== Brief ==
Nothing but the lines from the top of the data to the line holding "feed kerb', 'cord')" should be printed, word for word and both ends included; leave the pictures out.
--*--
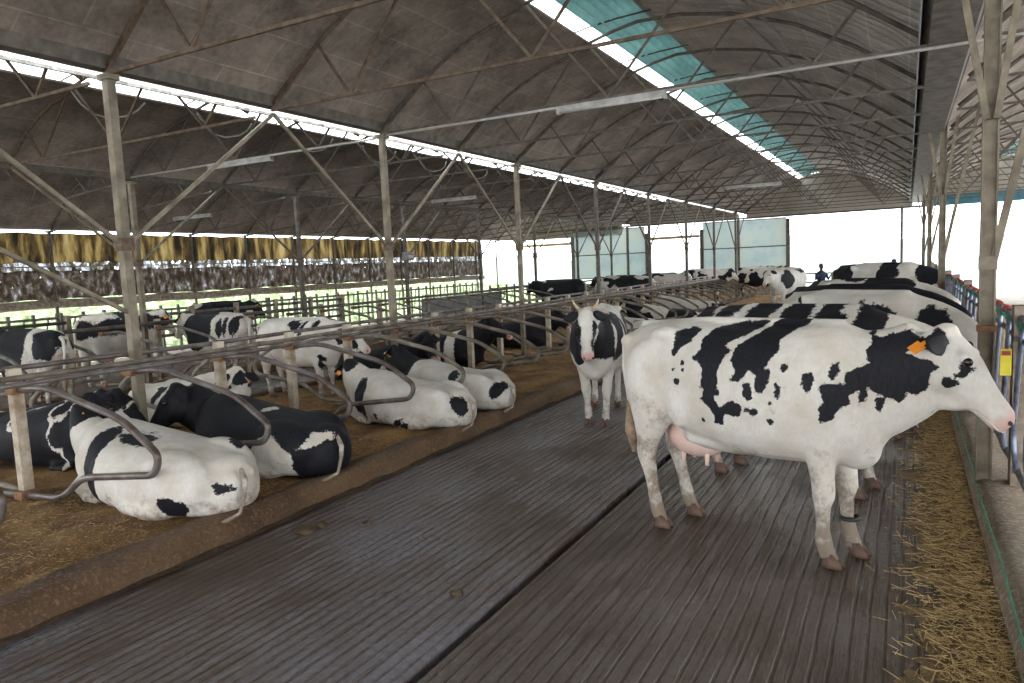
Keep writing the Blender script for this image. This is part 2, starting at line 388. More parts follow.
# muck covered kerbs: rounded profile swept along Y
def kerb(name, x0, x1, z1, y0, y1, m, amp=.02, ny=220):
    prof = [(x0,-.1),(x0,z1*.45),(x0+.03*(1 if x1>x0 else -1),z1*.85),(x0+.07*(1 if x1>x0 else -1),z1),((x0+x1)/2,z1*1.02),(x1,z1*.95),(x1,-.1)]
    mb = MB(); vs = []; fs = []; n = len(prof)
    for j in range(ny+1):
        y = y0+(y1-y0)*j/ny
        for i, (x, z) in enumerate(prof): vs.append((x+amp*fbm(y, i*.35, 1.6, 2), y, z+(amp*.9*fbm(y, x*3, 2.2, 5) if z > 0 else 0)))
    for j in range(ny):
        for i in range(n-1): a = j*n+i; fs.append((a, a+1, a+n+1, a+n))
    return struct(name, mb.add(vs, fs), m, True)
kerb('trim_2', -4.30, -4.58, .165, -8, YEND-.5, 'curb', .025)
mb = grid_mesh(-4.42, -4.22, -8, YEND-.5, 6, 300, lambda x, y: .012+.02*fbm(x, y, 3, 8) + max(0, (-4.28-x))*.25)
struct('trim_3', mb, 'dung', True)
kerb('trim_4', -8.85, -8.6, .17, -8, YEND-.5, 'curb', .02)
kerb('trim_5', -11.55, -11.8, .17, 0, YEND-.5, 'curb', .02)
kerb('trim_6', .45, .74, .16, -8, YEND, 'concrete', .008)
tag(MB().tube([(.468+.004*math.sin(y*3), y, .163+.006*math.sin(y*1.7)) for y in np.arange(0, 16, .2)], .006, 5).build('green_cord', 'green'), 'thin green cord lying along the concrete feed kerb', 'cord')

# ------------------------------------------------------------------ roofs
PL = [(0,3.90),(.35,4.19),(.8,4.49),(1.2,4.71),(1.6,4.88),(2.33,5.08)]
PR = [(2.33,5.13),(2.7,5.23),(3.1,5.30),(3.7,5.28),(4.4,5.15),(5.2,4.86),(5.9,4.46),(6.6,3.95)]
SL = [(-.05,3.93)]+[(x, z+.07) for x, z in PL[1:-1]]+[(2.33,5.15)]
SR = [(3.15,5.47),(3.75,5.40),(4.4,5.24),(5.2,4.94),(5.9,4.54),(6.35,4.22),(6.68,3.96)]
SG = [(2.40,5.33),(2.62,5.40),(2.9,5.46),(3.25,5.49)]
class Bay:
    def __init__(s, xl, xr, z0, zs, wfac=1.0, zr=None):
        s.xl = xl; s.sx = (xr-xl)/7.0; s.z0 = z0; s.zs = zs; s.zr = zr if zr is not None else z0
    def p(s, q):
        t = q[0]/7.0
        return (s.xl+q[0]*s.sx, (s.z0*(1-t)+s.zr*t) + (q[1]-3.9)*s.zs)
BAYS = [Bay(-6.5, .5, 3.9, 1.0), Bay(-12.15, -6.6, 3.84, .70), Bay(-18.3, -12.3, 3.32, .9, zr=3.78), Bay(.62, 7.6, 3.9, 1.0)]
def sheet(pts, y0, y1, ny=1, th=.03, corr=None):
    """roof sheet swept along Y, solid"""
    if corr:
        P = []; 
        for (a, b_) in zip(pts[:-1], pts[1:]):
            k = max(2, int(abs(b_[0]-a[0])/.02))
            for i in range(k): t = i/k; P.append((a[0]+(b_[0]-a[0])*t, a[1]+(b_[1]-a[1])*t))
        P.append(pts[-1]); P = [(x, z+corr*math.sin(x*2*math.pi/.125)) for x, z in P]
        pts = P
    vs = []; fs = []; n = len(pts); ys = [y0, y1]
    for y in ys:
        for x, z in pts: vs.append((x, y, z))
        for x, z in pts: vs.append((x, y, z+th))
    m_ = 2*n
    for i in range(n-1):
        fs += [(i, i+1, m_+i+1, m_+i), (n+i, m_+n+i, m_+n+i+1, n+i+1)]
        fs += [(i, n+i, n+i+1, i+1), (m_+i, m_+i+1, m_+n+i+1, m_+n+i)]
    fs += [(0, m_, m_+n, n), (n-1, 2*n-1, m_+2*n-1, m_+n-1)]
    return MB().add(vs, fs)
YF = -13.0
for i, bay in enumerate(BAYS):
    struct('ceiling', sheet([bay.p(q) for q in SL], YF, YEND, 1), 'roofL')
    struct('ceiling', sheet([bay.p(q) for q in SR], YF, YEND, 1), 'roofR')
    struct('ceiling', sheet([bay.p(q) for q in SG], YF, YEND, 1, .008, .032*bay.sx), 'greensheet')
# gutters in the valleys
def gutter(x, z, w_=.34, h_=.16, name='trim_7', m='gutter'):
    mb = MB(); t = .012
    mb.add([(x-w_/2,YF,z+h_),(x-w_*.35,YF,z),(x+w_*.35,YF,z),(x+w_/2,YF,z+h_),(x+w_/2-t,YF,z+h_),(x+w_*.35-t,YF,z+t),(x-w_*.35+t,YF,z+t),(x-w_/2+t,YF,z+h_)] +
           [(x-w_/2,YEND,z+h_),(x-w_*.35,YEND,z),(x+w_*.35,YEND,z),(x+w_/2,YEND,z+h_),(x+w_/2-t,YEND,z+h_),(x+w_*.35-t,YEND,z+t),(x-w_*.35+t,YEND,z+t),(x-w_/2+t,YEND,z+h_)],
           [tuple((i, (i+1) % 8, 8+(i+1) % 8, 8+i)) for i in range(8)])
    struct(name, mb, m)
gutter(.34, 3.84, .50, .18, 'trim_7', 'darksteel'); struct('trim_15', MB().bar((.085,YF,3.94), (.085,YEND,3.94), .012, .15), 'gutter'); gutter(-6.56, 3.885, .22, .15, 'trim_8', 'darksteel'); gutter(-12.22, 3.76, .24, .09, 'trim_9', 'darksteel')

# ------------------------------------------------------------------ trusses
WEB = [((0,3.86),(.75,4.45)), ((.75,4.45),(1.16,3.85)), ((1.16,3.85),(2.12,5.02)), ((2.33,5.12),(3.38,3.85)), ((3.38,3.85),(4.50,5.12)), ((4.5,5.12),(5.63,3.85)), ((5.63,3.85),(6.05,4.36))]
def truss_meshes(bay, dark):
    z_c = lambda x: bay.p((x, 3.85))[1]
    P3 = lambda q: (bay.p(q)[0], 0, bay.p(q)[1])
    ch = MB().bar(P3((-.02,3.85)), P3((6.75,3.85)), .028, .032)
    rl = MB().tube([P3(q) for q in PL], .024, 6)
    rr = MB().tube([P3(q) for q in PR], .024, 6)
    rc = MB().tube([P3((x, z)) for x, z in [(2.0,5.30),(2.35,5.36),(2.8,5.40),(3.3,5.42)]], .014, 5)
    web = [MB().bar(P3(a), P3(b_), .022, .028) for a, b_ in WEB]
    return [('chord', ch.mesh('chord', dark[0])), ('curved_rafter', rl.mesh('rafter', dark[1], True)), ('curved_rafter', rr.mesh('rafter', dark[1], True)), ('ridge_bracket', rc.mesh('bracket', dark[1], True))] + [('diagonal', x.mesh('diagonal', dark[0])) for x in web]
names = ['over the concrete alley', 'over the left-hand stalls', 'along the stained curtain side', 'over the feed lane']
for bi, bay in enumerate(BAYS):
    near = truss_meshes(bay, ('rust', 'rust')); far = truss_meshes(bay, ('darksteel', 'darksteel'))
    for k in range(0 if bi in (0, 3) else 1, 17):
        y = Y0T + DY*k
        if y > YEND - .4: break
        t = thing('roof_truss', 'rusty bowed steel roof truss %s, %s from the camera' % (names[bi], ORD[k - (0 if bi in (0,3) else 1)]), 'truss', (0, y, 0), 0, 'steel roof trusses ' + names[bi])
        for nm, me in (near if k < 3 else far): child(nm, me, t)
# ------------------------------------------------------------------ steel posts
def steel_post(x, y, ztop, label, group, r=.035, m='post', knee=None, z0=0, shape='box', lowbrace=False):
    t = thing('steel_post', label, 'post', (x, y, z0), 0, group)
    mb = MB()
    if shape == 'I':
        mb.box((0,0,(ztop-z0)/2), (.10,.012,ztop-z0)); mb.box((-.05,0,(ztop-z0)/2), (.012,.09,ztop-z0)); mb.box((.05,0,(ztop-z0)/2), (.012,.09,ztop-z0))
    else: mb.box((0,0,(ztop-z0)/2), (r*2,r*2,ztop-z0))
    mb.build('shaft', m, t)
    MB().box((0,0,.01), (.2,.2,.02)).build('base_plate', m, t)
    MB().box((0,0,ztop-z0-.03), (.16,.12,.05)).build('cap_plate', m, t)
    if knee:
        zk = knee[0]
        for s in (-1, 1):
            MB().bar((0,s*.03,zk-z0), (0,s*DY,3.80-z0), .035, .035).build('brace', m if m != 'darksteel' else 'darksteel', t)
        MB().box((0,0,zk-z0), (r*2+.03,r*2+.05,.12)).build('brace_plate', 'rust', t)
        if lowbrace: MB().bar((0,-.03,1.64), (-.0,-2.0,2.75), .035, .035).build('brace', m, t)
    return t
for k in range(0, 8):
    y = 4.33 + 4*k
    steel_post(XA, y, 3.84, 'square steel post in the near stall row, %s from the camera' % ORD[k], 'steel posts of the near stall row', .042 if k == 0 else .038, 'post' if k < 3 else 'darksteel', (2.28,), .0, 'box', k == 0)
for k in range(0, 7):
    y = 8.36 + 4*k
    steel_post(XB, y, 3.74, 'dark steel post in the middle stall row, %s from the camera' % ORD[k], 'steel posts of the middle stall row', .04, 'darksteel' if k > 0 else 'post', (2.28,))
for k in range(0, 13):
    y = 8.33 + 2*k
    if y > YEND-.5: break
    steel_post(XC, y, 3.3, 'thin dark post against the stained curtain, %s from the camera' % ORD[k], 'thin posts along the curtain side', .028, 'darksteel', (1.9,) if False else None)
MB_ = None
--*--
== Answer ==
Keep writing the Blender script for this image. This is part 2, starting at line 388. More parts follow.
# muck covered kerbs: rounded profile swept along Y
def kerb(name, x0, x1, z1, y0, y1, m, amp=.02, ny=220):
    prof = [(x0,-.1),(x0,z1*.45),(x0+.03*(1 if x1>x0 else -1),z1*.85),(x0+.07*(1 if x1>x0 else -1),z1),((x0+x1)/2,z1*1.02),(x1,z1*.95),(x1,-.1)]
    mb = MB(); vs = []; fs = []; n = len(prof)
    for j in range(ny+1):
        y = y0+(y1-y0)*j/ny
        for i, (x, z) in enumerate(prof): vs.append((x+amp*fbm(y, i*.35, 1.6, 2), y, z+(amp*.9*fbm(y, x*3, 2.2, 5) if z > 0 else 0)))
    for j in range(ny):
        for i in range(n-1): a = j*n+i; fs.append((a, a+1, a+n+1, a+n))
    return struct(name, mb.add(vs, fs), m, True)
kerb('trim_2', -4.30, -4.58, .165, -8, YEND-.5, 'curb', .025)
mb = grid_mesh(-4.42, -4.22, -8, YEND-.5, 6, 300, lambda x, y: .012+.02*fbm(x, y, 3, 8) + max(0, (-4.28-x))*.25)
struct('trim_3', mb, 'dung', True)
kerb('trim_4', -8.85, -8.6, .17, -8, YEND-.5, 'curb', .02)
kerb('trim_5', -11.55, -11.8, .17, 0, YEND-.5, 'curb', .02)
kerb('trim_6', .45, .74, .16, -8, YEND, 'concrete', .008)
tag(MB().tube([(.468+.004*math.sin(y*3), y, .163+.006*math.sin(y*1.7)) for y in np.arange(0, 16, .2)], .006, 5).build('green_cord', 'green'), 'thin green cord lying along the concrete feed kerb', 'cord')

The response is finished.